Pedagogically, English-only policies discourage class participation and silence students, and according to the Center for Applied Linguistics: “Educational access through English not only ignores the linguistic resources in many immigrant or indigenous communities, but also negatively affects educational equity, achievement, and a sense of identity.” If our pedagogy is going to be liberatory, it can’t valorize assimilation or focus on creating classrooms that are structured on this type of violence. English-only policies ignore a wide body of research that suggests that a learner’s first language is important to learning a second, but they also deny the reality that many students are bilingual or multilingual and that punishing them for speaking a language other than English reinforces alienation.

Let’s Fight Oppressive Policies in Schools

Today, we have a president who relishes stoking the fears of his right-wing base by relying on age-old racist tropes of immigrants as lazy, unwilling to work and a threat to national security. One of his first acts in office was to institute the Muslim ban, and he has followed that up by cancelling the Deferred Action for Childhood Arrivals (DACA), which is currently being litigated; ended Temporary Protected Status (TPS) for people from targeted countries; increased immigration enforcement and border security; ordered the construction of detention facilities along the U.S.-Mexico border; limited asylum; and signed an Executive Order that penalizes sanctuary cities that refuse to cooperate with Immigration and Customs Enforcement (ICE).

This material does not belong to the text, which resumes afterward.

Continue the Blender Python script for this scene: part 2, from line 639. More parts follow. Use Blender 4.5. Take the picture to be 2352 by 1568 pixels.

The president describes immigrants as “an invasion,” and he regularly uses racist slurs while talking about immigration policy. This is more than a rhetorical move. His words have material consequences for people that are fleeing horrific violence in countries that have been destabilized by U.S. foreign policy. When the president says that “immigrants are taking over” or that “they want to take American jobs” he is doing so knowing that his supporters understand that his words are more than just speech acts. The man that killed 22 people in El Paso, Texas, targeted Mexicans, and blamed what he called “the Hispanic invasion of Texas” for his actions. According to the Southern Poverty Law Center, “Anti-immigrant hate groups are the most extreme of the hundreds of nativist and vigilante groups that have proliferated since the late 1990s, when anti-immigrant fervor began to rise to levels not seen in the United States since the 1920s.”

School administrators and faculty like me cannot pretend that the campus and classroom and the “real world” do not intersect in significant ways. For students from underrepresented groups, which have their attire and language policed whenever they walk out of their homes, dress codes and English-only policies are reminders that they are not safe anywhere.

We cannot expect students to read and think critically about history or current issues, and then proceed as if dehumanizing policies and the conditions of learning don’t matter. This, too, is a type of violent erasure.

In my course we read and talked about the Black Student Movement of the sixties and how universities were sites of struggle. We also talked about self-determination, what it means to receive a culturally relevant education, and other social struggles that were happening around the same time that Black Studies was emerging as a discipline. We read and talked about the Civil Rights Movement, Third World Liberation Movements, the Vietnam Movement and the Black Power Movement. I also pointed out that Africana Studies, as Maulana Karenga argues, is an inherently activist discipline that is intellectually rigorous and concerned with social justice. On the first day, I emphasized that the discipline, the course and my philosophical, political and pedagogical commitments are rooted in collective Black liberation, and that I would not in any way support or traffic in the pathologization of Black or Brown people. Yet, of course, the program itself — like so many around the country — was doing just that.

We owe it to Black and Brown students to have the moral courage to speak out against oppressive policies like dress codes and English-only policies. Underserved, underrepresented and first-generation students are not liabilities to be managed or policed.